The last fairytale inspired romance that I read from the algorithm was from the series Entangled with the Fae by Tessonja Odette. Curse of the Wolf King takes place in a more modern fairytale kingdom. It reminded me a bit of Regency Romances. Gemma lives with her father and younger sister. She is a bit of an introvert who would rather read a romance than take part in courting. Truthfully, she is done with love after a disastrous scandal, but marriage is what a young lady of her station does…unless she can find freedom away from her father through employment. The job offer she receives seems almost too good to be true. It is as the steward to a Fae Royal who lives on the outskirts of town. Of course he would turn out to be a cursed Fae, but a deal is a deal and Gemma will do what she can to help her employer and in the end also help herself. Of course love would have to complicate things again. I loved this retelling of the Beauty and the Beast tale. I found the modernization to be a bit scratchy after reading books set in medieval villages, but there were roses and wolves and snow as well as an entourage of characters supporting the story. King Elliot very much reminded me of Disney’s Prince Adam and Gemma was quite a bit like Belle.
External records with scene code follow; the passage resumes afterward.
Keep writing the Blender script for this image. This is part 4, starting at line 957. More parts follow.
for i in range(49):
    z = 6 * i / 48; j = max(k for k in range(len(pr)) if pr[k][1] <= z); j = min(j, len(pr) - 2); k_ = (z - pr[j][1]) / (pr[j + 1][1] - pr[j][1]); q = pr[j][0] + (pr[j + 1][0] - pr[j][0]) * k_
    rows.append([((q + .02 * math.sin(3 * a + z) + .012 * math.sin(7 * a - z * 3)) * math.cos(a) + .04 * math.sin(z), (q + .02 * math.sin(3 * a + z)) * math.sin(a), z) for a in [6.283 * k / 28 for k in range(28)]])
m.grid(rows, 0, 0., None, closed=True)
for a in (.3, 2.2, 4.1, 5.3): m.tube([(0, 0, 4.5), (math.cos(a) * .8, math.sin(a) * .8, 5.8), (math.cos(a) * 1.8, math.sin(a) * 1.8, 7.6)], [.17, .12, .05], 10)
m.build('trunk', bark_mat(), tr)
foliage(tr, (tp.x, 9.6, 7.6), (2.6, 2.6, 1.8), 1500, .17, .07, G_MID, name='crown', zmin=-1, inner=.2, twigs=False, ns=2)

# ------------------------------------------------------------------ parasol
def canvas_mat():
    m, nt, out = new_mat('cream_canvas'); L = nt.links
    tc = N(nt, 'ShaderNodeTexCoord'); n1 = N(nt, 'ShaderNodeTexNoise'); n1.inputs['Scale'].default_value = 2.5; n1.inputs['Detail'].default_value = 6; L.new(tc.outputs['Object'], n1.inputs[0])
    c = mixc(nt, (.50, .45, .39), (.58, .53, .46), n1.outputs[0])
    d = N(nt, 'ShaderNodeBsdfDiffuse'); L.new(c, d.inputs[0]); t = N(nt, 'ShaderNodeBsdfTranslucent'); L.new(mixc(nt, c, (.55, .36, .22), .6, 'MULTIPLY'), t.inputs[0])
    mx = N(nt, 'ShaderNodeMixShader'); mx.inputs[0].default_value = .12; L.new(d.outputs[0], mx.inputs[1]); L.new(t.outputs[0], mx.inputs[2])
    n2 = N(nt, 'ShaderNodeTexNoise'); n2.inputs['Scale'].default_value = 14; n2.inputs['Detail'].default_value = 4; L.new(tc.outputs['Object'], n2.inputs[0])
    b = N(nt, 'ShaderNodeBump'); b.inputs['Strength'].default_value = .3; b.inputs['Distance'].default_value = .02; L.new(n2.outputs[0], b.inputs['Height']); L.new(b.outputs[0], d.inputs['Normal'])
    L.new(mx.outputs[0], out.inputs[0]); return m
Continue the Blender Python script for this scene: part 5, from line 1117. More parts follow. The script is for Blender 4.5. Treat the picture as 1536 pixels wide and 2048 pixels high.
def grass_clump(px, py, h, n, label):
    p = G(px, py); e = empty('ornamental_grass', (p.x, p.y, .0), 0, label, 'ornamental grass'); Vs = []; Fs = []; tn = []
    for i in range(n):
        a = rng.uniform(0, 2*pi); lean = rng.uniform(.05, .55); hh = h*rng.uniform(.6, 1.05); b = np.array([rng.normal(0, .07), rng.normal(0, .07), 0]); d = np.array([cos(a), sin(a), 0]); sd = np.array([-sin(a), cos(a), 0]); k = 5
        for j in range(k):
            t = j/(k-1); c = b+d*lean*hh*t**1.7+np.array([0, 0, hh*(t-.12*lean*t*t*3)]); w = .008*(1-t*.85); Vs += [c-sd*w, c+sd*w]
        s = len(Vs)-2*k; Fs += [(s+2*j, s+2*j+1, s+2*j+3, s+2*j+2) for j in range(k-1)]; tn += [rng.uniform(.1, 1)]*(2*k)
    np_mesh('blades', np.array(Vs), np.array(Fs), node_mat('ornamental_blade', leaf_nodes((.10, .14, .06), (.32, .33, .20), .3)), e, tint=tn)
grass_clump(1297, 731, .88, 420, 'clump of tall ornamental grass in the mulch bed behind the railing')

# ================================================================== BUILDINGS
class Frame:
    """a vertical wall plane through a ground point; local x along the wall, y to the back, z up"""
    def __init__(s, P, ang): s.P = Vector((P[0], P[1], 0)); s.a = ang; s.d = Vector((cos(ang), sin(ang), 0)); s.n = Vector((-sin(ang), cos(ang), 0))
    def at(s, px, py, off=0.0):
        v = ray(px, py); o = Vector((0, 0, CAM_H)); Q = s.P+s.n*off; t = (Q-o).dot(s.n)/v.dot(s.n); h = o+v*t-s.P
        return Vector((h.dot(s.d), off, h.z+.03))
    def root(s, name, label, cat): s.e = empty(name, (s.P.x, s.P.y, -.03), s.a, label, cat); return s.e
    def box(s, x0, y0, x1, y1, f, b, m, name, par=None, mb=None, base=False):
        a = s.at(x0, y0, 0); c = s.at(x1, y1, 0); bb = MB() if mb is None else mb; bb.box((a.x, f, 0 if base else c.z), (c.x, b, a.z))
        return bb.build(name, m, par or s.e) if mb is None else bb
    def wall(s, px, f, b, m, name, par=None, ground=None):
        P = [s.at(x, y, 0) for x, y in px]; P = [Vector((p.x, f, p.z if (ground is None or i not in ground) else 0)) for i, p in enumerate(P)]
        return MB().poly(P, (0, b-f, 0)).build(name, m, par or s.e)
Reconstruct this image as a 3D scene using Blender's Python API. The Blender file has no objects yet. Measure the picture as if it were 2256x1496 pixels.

If you couldn’t tell by now, I am a sucker for a Beauty and the Beast retelling. I have also tried reading Sarah J. Maas’s A Court of Thorns and Roses series. I have only made it as far as partway through Book 2. I don’t like love triangles and I am afraid that is where it is going…even though I much prefer Rhysand to Tamlin. Tamlin comes off to me as too spineless. Even though Rhysand was technically one of the baddies in Book 1, I felt he was the only one trying to find a solution and actually help. I just got the remaining books from my library, so we will see how it goes.